Chaque année, l’équipe doit compter sur la générosité des familles expatriées françaises d’Amman pour se loger. L’équipe les remercie ici ! Au cours des premières campagnes de fouilles, les bénévoles se souviennent que les conditions n’étaient pas aussi douces… Ils logeaient alors dans le village bédouin de Samra, côtoyant chaque jour les scolopendres et les scorpions, les températures caniculaires et le sable du désert. Depuis qu’il n’est plus nécessaire de fouiller, c’est le fr. Jean-Michel qui fait jouer ses réseaux en amont pour que tout se fasse le plus confortablement possible, mais dans la capitale. Chaque semaine, l’équipe fait un aller-retour au site pour y redéposer le matériel étudié et y récupérer de nouvelles caisses de matériel.

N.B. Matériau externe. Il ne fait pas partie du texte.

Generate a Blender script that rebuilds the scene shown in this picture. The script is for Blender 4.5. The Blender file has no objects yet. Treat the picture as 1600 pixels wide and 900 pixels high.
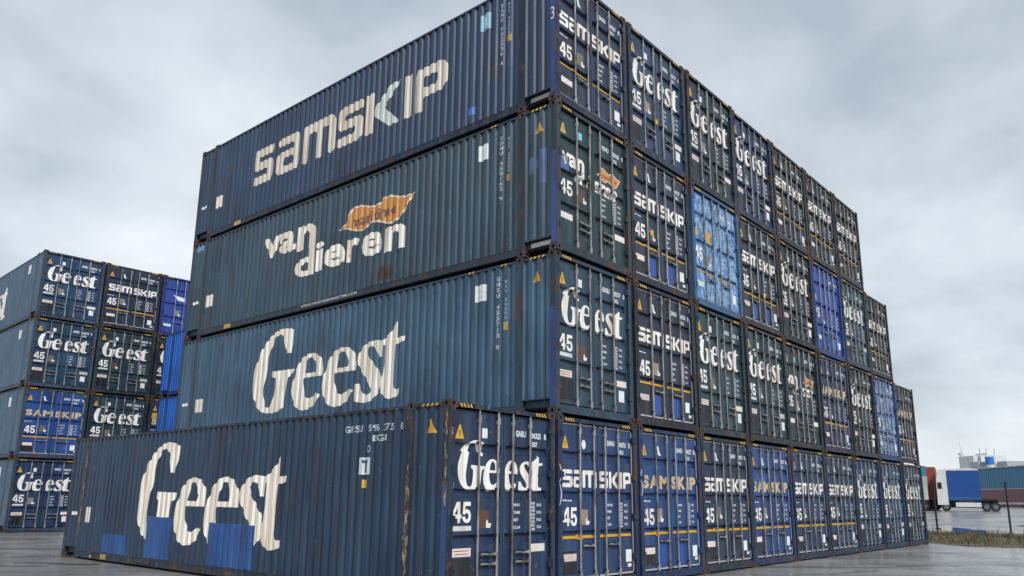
import bpy, bmesh, math, random
from mathutils import Vector, Matrix
from mathutils.geometry import tessellate_polygon
R = math.radians
random.seed(7)
C = bpy.context.scene.collection
scene = bpy.context.scene

# ------------------------------------------------------------------ camera
yaw, pitch, roll = 0.85729, 0.21954, 0.01012
cam_d = bpy.data.cameras.new('camera'); cam = bpy.data.objects.new('camera', cam_d); C.objects.link(cam)
f = Vector((math.sin(yaw)*math.cos(pitch), math.cos(yaw)*math.cos(pitch), math.sin(pitch)))
r0 = Vector((math.cos(yaw), -math.sin(yaw), 0)); u0 = r0.cross(f)
r = r0*math.cos(roll)+u0*math.sin(roll); u = -r0*math.sin(roll)+u0*math.cos(roll)
cam.matrix_world = Matrix(((r.x, u.x, -f.x, -10.584), (r.y, u.y, -f.y, -8.214), (r.z, u.z, -f.z, 1.517), (0, 0, 0, 1)))
cam_d.sensor_width = 36; cam_d.lens = 1221.9/1600*36
cam_d.shift_x = -3.97/1600; cam_d.shift_y = 57/1600
cam_d.clip_start = 0.1; cam_d.clip_end = 6000
scene.camera = cam

# ------------------------------------------------------------------ sky and sun (overcast)
SUN_EL, SUN_AZ = R(42), R(207)          # azimuth measured clockwise from +Y
world = bpy.data.worlds.new('World'); scene.world = world; world.use_nodes = True
def N(nt, kind, **kw):
    n = nt.nodes.new(kind)
    for k, v in kw.items():
        if k in n.inputs: n.inputs[k].default_value = v
        else: setattr(n, k, v)
    return n
def mix(nt, fac, a, b, mode='MIX'):
    n = nt.nodes.new('ShaderNodeMix'); n.data_type = 'RGBA'; n.blend_type = mode
    for i, v in ((0, fac), (6, a), (7, b)):
        if hasattr(v, 'is_linked') or hasattr(v, 'links'): nt.links.new(v, n.inputs[i])
        elif v is not None: n.inputs[i].default_value = v if i == 0 else (v[0], v[1], v[2], 1)
    return n.outputs[2]
def ramp(nt, src, stops):
    n = nt.nodes.new('ShaderNodeValToRGB'); cr = n.color_ramp
    while len(cr.elements) < len(stops): cr.elements.new(0.5)
    for e, (p, c) in zip(cr.elements, stops):
        e.position = p; e.color = (c, c, c, 1) if not hasattr(c, '__len__') else (*c, 1)
    nt.links.new(src, n.inputs[0]); return n.outputs[0]
def math_n(nt, op, a, b=0.0):
    n = nt.nodes.new('ShaderNodeMath'); n.operation = op
    for i, v in enumerate((a, b)):
        if hasattr(v, 'links'): nt.links.new(v, n.inputs[i])
        else: n.inputs[i].default_value = v
    return n.outputs[0]
wn = world.node_tree
for n in list(wn.nodes): wn.nodes.remove(n)
tc = wn.nodes.new('ShaderNodeTexCoord')
sep = wn.nodes.new('ShaderNodeSeparateXYZ'); wn.links.new(tc.outputs['Generated'], sep.inputs[0])
zz = math_n(wn, 'ADD', math_n(wn, 'MAXIMUM', sep.outputs[2], 0.0), 0.33)
cx = math_n(wn, 'DIVIDE', sep.outputs[0], zz); cy = math_n(wn, 'DIVIDE', sep.outputs[1], zz)
cmb = wn.nodes.new('ShaderNodeCombineXYZ'); wn.links.new(cx, cmb.inputs[0]); wn.links.new(cy, cmb.inputs[1])
n1 = N(wn, 'ShaderNodeTexNoise', Scale=2.2, Detail=9.0, Roughness=0.5, Distortion=0.15); wn.links.new(cmb.outputs[0], n1.inputs['Vector'])
n2 = N(wn, 'ShaderNodeTexNoise', Scale=0.5, Detail=3.0, Roughness=0.5); wn.links.new(cmb.outputs[0], n2.inputs['Vector'])
dens = math_n(wn, 'ADD', math_n(wn, 'MULTIPLY', n1.outputs[0], 0.6), math_n(wn, 'MULTIPLY', n2.outputs[0], 0.4))
cloud = ramp(wn, dens, [(0.38, (4.1, 4.7, 5.4)), (0.455, (5.3, 5.95, 6.65)), (0.54, (6.7, 7.3, 7.95)), (0.64, (8.4, 8.8, 9.25))])
hz = ramp(wn, sep.outputs[2], [(0.0, 0.8), (0.06, 0.4), (0.16, 0.0)])
cloud = mix(wn, hz, cloud, (7.8, 8.2, 8.45))
sky = wn.nodes.new('ShaderNodeTexSky'); sky.sky_type = 'NISHITA'; sky.sun_disc = False
sky.sun_elevation = SUN_EL; sky.sun_rotation = SUN_AZ
skyc = mix(wn, 0.96, sky.outputs[0], cloud)
bg = wn.nodes.new('ShaderNodeBackground'); bg.inputs[1].default_value = 0.057
wn.links.new(skyc, bg.inputs[0])
wo = wn.nodes.new('ShaderNodeOutputWorld'); wn.links.new(bg.outputs[0], wo.inputs[0])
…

Encore un effort, encore quelques mois…par an
Les ressources de la documentation découverte à Samra semblent parfois inépuisables. Fin août, l’équipe calculait qu’il avait fallut un mois cette année pour trier, dessiner, photographier et répertorier 1000 tessons de poteries. Par chance, il n’y a plus d’autres cartons au village, et la sélection souhaitée depuis cinq ans est parvenue à son terme. D’après le fr. Jean-Baptiste, on peut encore estimer à un ou deux étés le travail nécessaire pour boucler le dossier de la publication de Khirbet es-Samra et, enfin, offrir à la science les deux prochains volumes prévus sur lesquels les équipes planchent depuis 1981. Courage, chercheurs, courage.